In a recent column by Dana Milbank, the Washington Post columnist addresses what has become the ultimate straw man for Republican presidential candidates this year. Ever since Donald Trump dodged Megyn Kelly’s question on his derogatory comments about women at the first debate with his declaration that “the big problem this country has is being politically correct,” political correctness has been the go-to boogeyman for the entire field of GOP candidates. Whenever challenged on controversial or offensive comments, political correctness is to blame. Whenever the media fact-checks a statement, political correctness and that other boogeyman, “liberal media bias,” is to blame -- and not their factually challenged statements.
As Milibank writes:
“Once a pejorative term applied to liberals’ determination not to offend any ethnic or other identity group, it now is used lazily by some conservatives to label everything classified under “that with which I disagree.” GOP candidates are now using the “politically correct” label to shut down debate — exactly what conservatives complained politically correct liberals were doing in the first place.”
When an entire field of candidates tend to thrive on bullshit (especially the current front-runners), it is not at all surprising that they have certain reliable terms that vilify critics of their bullshit and shut down debate. The truth is, Republicans have long utilized a manipulative phraseology, full of euphemisms and doublespeak, used either to shut down criticism and debate, as shown above, or to acerbate the listener’s emotional state -- think “baby parts” and “death panels” -- or provide a positive light on something that is generally frowned upon. (Ergo: Tax-avoiding billionaires become “job-creators.”) The GOP has become truly masterful at distorting political discussion through language, and at each Republican debate, just about every candidate showcases this manipulation. In George Orwell’s classic essay on this subject, “Politics and the English Language,” he seems to describe modern Republicans to a tee, repeating the same tired, yet convenient phrases (the phrases have changed, of course). Orwell writes:
“When one watches some tired hack on the platform mechanically repeating the familiar phrases -- bestial, atrocities, iron heel, bloodstained tyranny, free peoples of the world, stand shoulder to shoulder -- one often has the curious feeling that one is not watching a live human being but some kind of dummy: a feeling which suddenly becomes stronger at moments when the light catches the speaker’s spectacles and turns them into blank discs which seem to have no eyes behind them. And this is not altogether fanciful. A speaker who uses that kind of phraseology has gone some distance towards turning himself into a machine.”

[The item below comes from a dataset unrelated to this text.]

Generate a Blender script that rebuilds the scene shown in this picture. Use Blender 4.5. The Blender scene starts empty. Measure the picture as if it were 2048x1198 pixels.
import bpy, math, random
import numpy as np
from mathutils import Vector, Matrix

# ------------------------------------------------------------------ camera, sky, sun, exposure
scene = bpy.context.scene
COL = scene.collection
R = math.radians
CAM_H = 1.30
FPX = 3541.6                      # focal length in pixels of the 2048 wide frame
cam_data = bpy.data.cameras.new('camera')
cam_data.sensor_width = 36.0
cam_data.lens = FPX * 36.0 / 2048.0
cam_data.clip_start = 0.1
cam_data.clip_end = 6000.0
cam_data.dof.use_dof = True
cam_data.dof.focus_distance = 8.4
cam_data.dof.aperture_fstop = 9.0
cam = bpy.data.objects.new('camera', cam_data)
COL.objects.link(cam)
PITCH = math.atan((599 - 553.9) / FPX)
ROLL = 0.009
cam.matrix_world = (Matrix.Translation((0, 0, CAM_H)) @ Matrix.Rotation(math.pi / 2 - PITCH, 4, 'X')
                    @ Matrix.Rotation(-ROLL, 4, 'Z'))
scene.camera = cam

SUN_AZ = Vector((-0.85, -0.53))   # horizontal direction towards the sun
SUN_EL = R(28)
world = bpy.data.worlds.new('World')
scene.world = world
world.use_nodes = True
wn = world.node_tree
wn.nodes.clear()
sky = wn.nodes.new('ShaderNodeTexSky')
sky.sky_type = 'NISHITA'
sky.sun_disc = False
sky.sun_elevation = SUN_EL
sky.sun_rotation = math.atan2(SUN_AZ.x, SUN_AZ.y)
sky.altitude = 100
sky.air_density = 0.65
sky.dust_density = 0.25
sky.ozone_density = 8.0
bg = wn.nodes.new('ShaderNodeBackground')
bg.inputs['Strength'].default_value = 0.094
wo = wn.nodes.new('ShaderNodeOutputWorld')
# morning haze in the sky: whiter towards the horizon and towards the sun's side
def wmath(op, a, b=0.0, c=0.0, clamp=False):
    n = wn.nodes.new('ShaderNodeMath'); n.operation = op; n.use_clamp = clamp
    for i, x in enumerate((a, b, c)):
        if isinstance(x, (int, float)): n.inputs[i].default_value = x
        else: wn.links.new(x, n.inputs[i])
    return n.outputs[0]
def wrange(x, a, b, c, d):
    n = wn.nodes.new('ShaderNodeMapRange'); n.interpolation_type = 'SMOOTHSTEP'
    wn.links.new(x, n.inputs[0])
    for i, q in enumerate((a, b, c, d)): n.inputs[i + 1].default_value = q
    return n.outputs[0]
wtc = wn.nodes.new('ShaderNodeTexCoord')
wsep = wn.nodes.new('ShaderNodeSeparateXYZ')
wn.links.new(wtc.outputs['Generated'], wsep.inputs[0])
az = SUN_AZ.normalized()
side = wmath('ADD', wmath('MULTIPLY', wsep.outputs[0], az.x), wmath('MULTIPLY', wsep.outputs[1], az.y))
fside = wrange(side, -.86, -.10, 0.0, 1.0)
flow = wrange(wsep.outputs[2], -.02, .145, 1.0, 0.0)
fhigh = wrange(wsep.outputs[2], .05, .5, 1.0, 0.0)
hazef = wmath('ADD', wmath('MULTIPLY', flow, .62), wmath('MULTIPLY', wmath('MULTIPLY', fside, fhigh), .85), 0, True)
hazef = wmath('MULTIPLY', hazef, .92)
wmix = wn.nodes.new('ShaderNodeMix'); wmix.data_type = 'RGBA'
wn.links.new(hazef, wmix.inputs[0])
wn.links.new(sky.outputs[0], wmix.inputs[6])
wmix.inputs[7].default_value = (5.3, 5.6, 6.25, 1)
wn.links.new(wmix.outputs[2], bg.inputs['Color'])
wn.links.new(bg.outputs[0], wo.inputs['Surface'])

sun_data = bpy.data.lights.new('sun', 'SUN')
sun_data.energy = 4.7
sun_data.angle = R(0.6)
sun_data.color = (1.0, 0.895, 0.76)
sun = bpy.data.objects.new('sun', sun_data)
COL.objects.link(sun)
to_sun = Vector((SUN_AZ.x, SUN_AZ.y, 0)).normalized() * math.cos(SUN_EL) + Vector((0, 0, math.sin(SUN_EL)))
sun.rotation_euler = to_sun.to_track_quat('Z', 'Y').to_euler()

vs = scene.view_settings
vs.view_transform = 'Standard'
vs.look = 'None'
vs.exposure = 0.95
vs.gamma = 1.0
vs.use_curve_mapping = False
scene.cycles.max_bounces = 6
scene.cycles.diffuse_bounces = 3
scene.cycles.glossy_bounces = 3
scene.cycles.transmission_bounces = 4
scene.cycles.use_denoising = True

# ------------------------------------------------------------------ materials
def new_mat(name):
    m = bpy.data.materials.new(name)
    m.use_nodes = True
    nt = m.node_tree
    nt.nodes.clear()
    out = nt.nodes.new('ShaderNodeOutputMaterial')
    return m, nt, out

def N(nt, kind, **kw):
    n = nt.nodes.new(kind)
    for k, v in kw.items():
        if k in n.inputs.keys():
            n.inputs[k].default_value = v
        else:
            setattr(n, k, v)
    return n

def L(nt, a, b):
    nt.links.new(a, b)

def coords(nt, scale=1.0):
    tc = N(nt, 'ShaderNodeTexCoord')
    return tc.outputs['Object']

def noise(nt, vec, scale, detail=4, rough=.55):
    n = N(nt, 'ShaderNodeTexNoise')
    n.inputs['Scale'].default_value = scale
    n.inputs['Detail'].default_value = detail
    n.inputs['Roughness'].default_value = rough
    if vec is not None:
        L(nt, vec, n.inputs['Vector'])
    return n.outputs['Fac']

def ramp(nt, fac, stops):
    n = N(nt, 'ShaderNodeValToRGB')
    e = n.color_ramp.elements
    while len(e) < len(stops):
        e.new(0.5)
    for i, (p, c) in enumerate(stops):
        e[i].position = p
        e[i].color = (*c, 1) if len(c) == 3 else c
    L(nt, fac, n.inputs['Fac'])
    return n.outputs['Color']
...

In a country where getting elected to public office requires massive amounts of private funding (“bribery” has become “donation”), is it really so shocking that the majority of politicians resemble machines? Republicans (and many Democrats) have become appendages of the corporate state apparatus, serving the interests of private industry before even considering the interests of the people. Of course, the United States is still technically a “Democratic Republic,” and politicians must at the very least put on a show and act like they serve the people. Creating a new lingo used to purposely deceive the people, full of enough euphemisms and phrases to fill up a dictionary, has been quite beneficial. Just to name a few of the most popular: “energy exploration” for oil drilling, “job-creators” for capitalists, “right to work” for anti-union laws, “trickle down economics” for tax cuts for the rich, “death tax” for an estate tax, “job-killing” for tax increases on the rich or corporations (or cracking down on corporate tax avoidance, for that matter), and so on.

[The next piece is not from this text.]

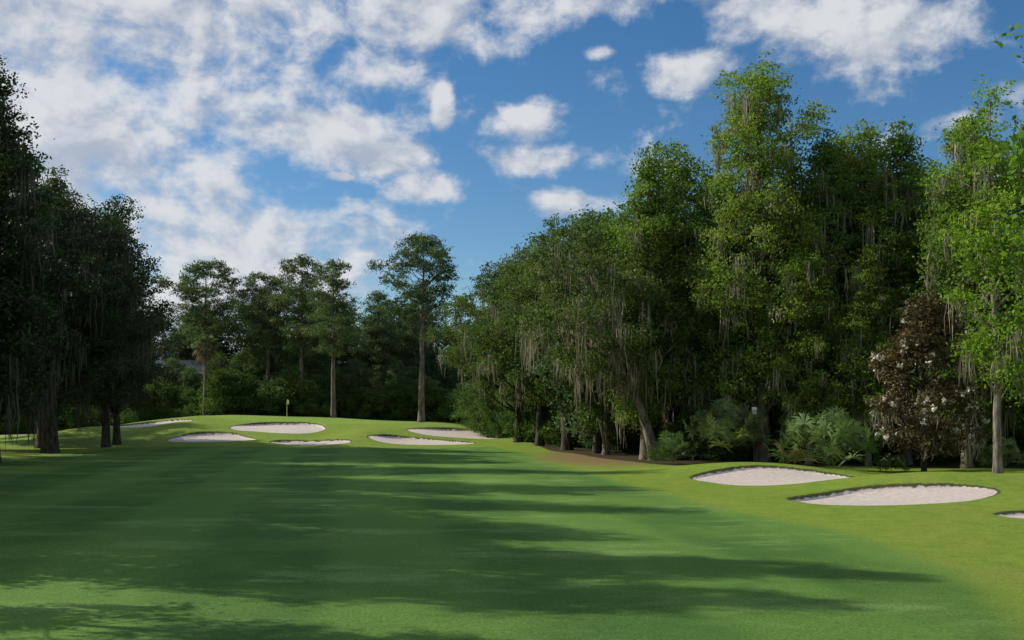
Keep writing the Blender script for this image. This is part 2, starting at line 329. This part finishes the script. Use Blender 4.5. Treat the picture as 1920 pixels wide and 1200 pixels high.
def ground_mat():
    m, nt, out = newmat('turf_and_sand')
    P = N(nt, 'ShaderNodeTexCoord').outputs['Object']
    fine = NOISE(nt, P, 22, 7, .8); mid = NOISE(nt, P, 1.6, 6, .65); big = NOISE(nt, P, .16, 6, .6)
    tuft = NOISE(nt, P, 6, 5, .7)
    sep = N(nt, 'ShaderNodeSeparateXYZ'); nt.links.new(P, sep.inputs[0])
    # mowing stripes run towards the green
    st = M(nt, 'ADD', M(nt, 'MULTIPLY', sep.outputs[0], 1.0), M(nt, 'MULTIPLY', sep.outputs[1], .17))
    st = M(nt, 'ADD', st, M(nt, 'MULTIPLY', mid, .7))
    s = SS(nt, M(nt, 'SINE', M(nt, 'MULTIPLY', st, 1.05)), -.5, .5)
    fa = MIX(nt, s, (.066, .160, .029), (.108, .225, .040))
    fa = MIX(nt, M(nt, 'MULTIPLY', SS(nt, big, .4, .7), .7), fa, (.15, .27, .046))
    pale = SS(nt, NOISE(nt, VM(nt, 'MULTIPLY', P, (.5, 1, 1)).outputs[0], .35, 5, .7), .50, .68)
    fa = MIX(nt, M(nt, 'MULTIPLY', pale, .55), fa, (.24, .36, .11))
    ro = MIX(nt, SS(nt, mid, .3, .7), (.155, .25, .028), (.225, .31, .040))
    ro = MIX(nt, SS(nt, big, .5, .75), ro, (.25, .28, .055))
    ro = MIX(nt, M(nt, 'MULTIPLY', SS(nt, tuft, .56, .72), .5), ro, (.115, .13, .032))
    wob = M(nt, 'MULTIPLY_ADD', mid, 1.6, -.8)
    fs = SS(nt, M(nt, 'ADD', ATT(nt, 'fair'), wob), -.5, .6)
    col = MIX(nt, fs, ro, fa)
    col = MIX(nt, SS(nt, ATT(nt, 'green'), -.3, .3), col, (.21, .32, .048))
    dm = SS(nt, M(nt, 'ADD', ATT(nt, 'dirt'), M(nt, 'MULTIPLY_ADD', mid, 1.2, -.6)), .0, .6)
    col = MIX(nt, M(nt, 'MULTIPLY', dm, .85), col, (.24, .155, .08))
    lm = SS(nt, M(nt, 'ADD', ATT(nt, 'litter'), M(nt, 'MULTIPLY_ADD', mid, 3, -1.5)), -.6, 1.2)
    col = MIX(nt, lm, col, MIX(nt, mid, (.035, .035, .015), (.085, .06, .035)))
    gr = M(nt, 'MULTIPLY_ADD', fine, 3.2, -.6)
    cg = N(nt, 'ShaderNodeCombineColor'); [nt.links.new(gr, cg.inputs[i]) for i in range(3)]
    col = MIX(nt, 1.0, col, cg.outputs[0], 'MULTIPLY')
    sd = M(nt, 'ADD', ATT(nt, 'bunk'), M(nt, 'MULTIPLY_ADD', NOISE(nt, P, 4, 4), .16, -.08))
    soil_lip_shade = SS(nt, sd, .03, -.04)  # bunker edge band: dark soil and thatch, with the lip's shadow painted in
    col = MIX(nt, soil_lip_shade, col, (.07, .075, .03))
    sn = NOISE(nt, P, 5, 8, .7)
    sand = MIX(nt, SS(nt, sn, .3, .7), (.50, .43, .39), (.70, .62, .57))
    sm = SS(nt, sd, -.07, -.12)
    col = MIX(nt, sm, col, sand)
    p = N(nt, 'ShaderNodeBsdfPrincipled'); nt.links.new(col, p.inputs['Base Color'])
    p.inputs['Roughness'].default_value = .85; p.inputs['Specular IOR Level'].default_value = .15
    bp = N(nt, 'ShaderNodeBump'); bp.inputs['Distance'].default_value = .06; bp.inputs['Strength'].default_value = .8
    nt.links.new(M(nt, 'ADD', fine, M(nt, 'MULTIPLY', mid, .6)), bp.inputs['Height'])
    nt.links.new(bp.outputs[0], p.inputs['Normal']); nt.links.new(p.outputs[0], out.inputs[0])
    return m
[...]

The Republican Party has become the Orwellian party, and Fox News’ Frank Luntz is perhaps the most notorious GOP spin-doctor. “[Politicians] are living, breathing embodiments of the language they use,” said Luntz during an NPR interview. “When you're selling a product or service it doesn't have to be absolutely perfect. When you're a politician, one wrong word changes the ... meaning of something.”
When it comes down to it, Donald Trump (who called Luntz a “low class slob” for supposedly picking “anti-Trump panels” after the infamous Fox News debate) has done us all a favor for being so blatantly dishonest. It is actually refreshing to see a Republican politician distort the truth without the usual duplicity. Trump is a complete bullshit artist, but not in the usual mechanical way that we typically see from other politicians. Indeed, this is one of the qualities that has made him so popular (and unpopular), and his dishonesty has been contagious. Other GOP candidates have quickly jumped on the bullshit bandwagon, and as PolitiFact rulings reveal, the more dishonest the GOP candidate is, the more successful he or she becomes.
It was only a matter of time until the lies and distortions caught up with Republicans. The party has built its modern platform on deception, and has carefully crafted an entire phraseology to back it up. But there is no amount of spin that can make Trump look honest. And Trump is, after all, the new face of the GOP.